Naturally, many NGOs and various activist groups would latch on to the larger end of the scale, hoping the numbers would provoke interest and urgency in combating the problem. There are built-in incentives to run with inflated numbers to help grow the anti-trafficking movement–and funding for it.

But that strategy led others to call the legitimacy of their claims into question. Trafficking scholar Ronald Weizer is prominent among critics who’ve argued that estimates about the scale of trafficking and about the claim that it was on the rise have been hardly more than guess work, and largely unsubstantiated. Calling the veracity of the data into question calls into question the veracity of the anti-trafficking movement’s claims writ large. If people feel your claims are over-blown, it’s probably not going to attract them to the cause, and it may even do the opposite and turn them away.
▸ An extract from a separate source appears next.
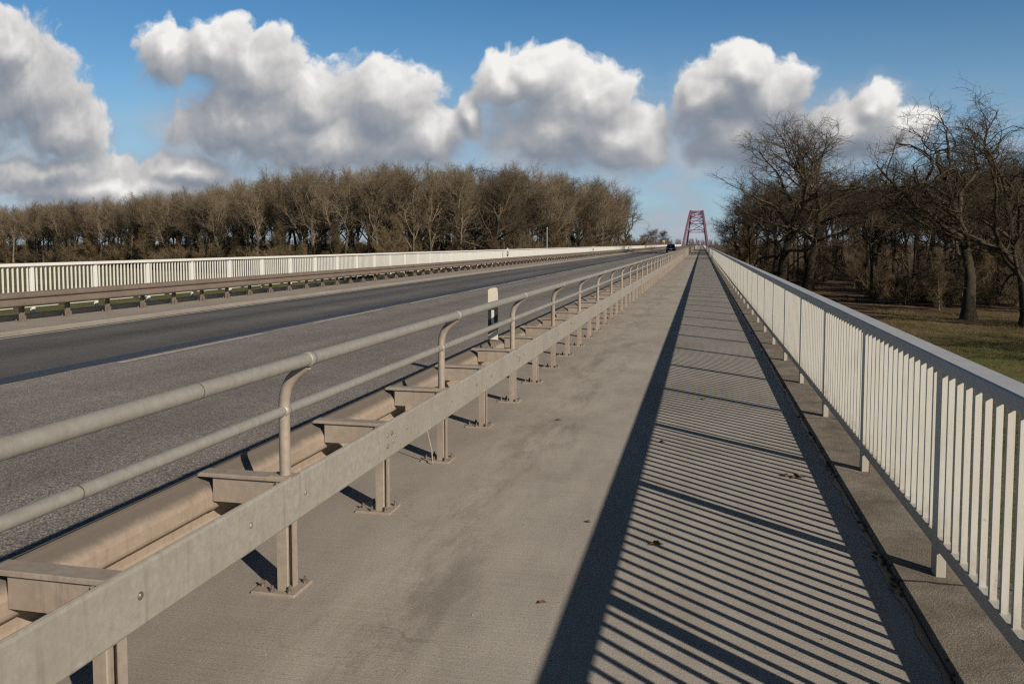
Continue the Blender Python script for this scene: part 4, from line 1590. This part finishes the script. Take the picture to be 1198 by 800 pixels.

And there have been other big blows to the credibility and legitimacy of the anti-trafficking movement. One of the biggest ones was Somaly Mam.

Cambodian Activist Somaly Mam

One of the most influential voices in anti-trafficking was Somaly Mam. She was from Cambodia, and had an incredibly compelling story about how she had been trafficked as a child, and then later went on to advocate for other trafficking victims, eventually writing a book and starting a foundation. And she shared stories about the girls she was helping. She was so compelling, she drew the attention and support of major international organizations, and top-level politicians, celebrities, and journalists. 

Then in 2014, Newsweek published an expose that called all her claims into question. According to the article’s sources, Somaly Mam had never been trafficked herself and the stories she told of some of the girls she had helped also seemed to be fabricated. She resigned from her foundation, but she stuck to the veracity of her claims in an interview with Marie Claire magazine. Even her ex-husband asserts that she both lies and that it’s understandable given the context and unimportant given the urgency of other concerns. Everyone who believed her story, and put their own reputations behind it, was left to grapple with salvaging their own credibility in the aftermath, while still trying to confront the very real problem of trafficking that continues regardless.


Dealing with the blow

Working in anti-trafficking is like walking in the dark. We can’t see it as a whole; we can only verify what we actually encounter. Over the years, after such blows to the movement’s legitimacy and credibility, organizations have largely learned to temper their claims. If numbers must be used, most try to be very careful about citing sources, often sticking to estimates produced by major international organizations like the International Labour Organization or the UN’s International Office on Migration. Some sources, like the U.S. State Department’s annual Trafficking in Persons Reports, generally don’t state estimates of scale at all. Most focus instead on what is knowable and what can be measured. For example, the Polaris Project derives data from their hotline and the National Center for Missing and Exploited Children rely on the data from cases referred to them. We track our impact: the numbers of children that we’re able to give scholarships to, how many people attend our training workshops, the hours our staff have dedicated to counseling, and how many kids graduated instead of dropping out of school.

And yet, even with all the caveats, the data remain vitally important. The only way to understand how to defeat trafficking is to do what is possible in collecting whatever data is available, and to be as honest as possible about the extent and limitations of what those data show. Over the years, the movement has largely let go of a demand for macro-level data and now hopes to collect whatever micro-level data are available, to see if lots of bits of micro-data might come together to produce a narrative that corroborates–or challenges–the macro narrative. Hopefully, with concerted efforts and collaboration, someday we’ll get closer to seeing the full picture.

In the meantime, people new to anti-trafficking should be aware of the problem of numbers. Spreading misleading information, even with the best of intentions, can cause real damage. If you must use estimates, know that they should be taken with the largest possible grain of salt.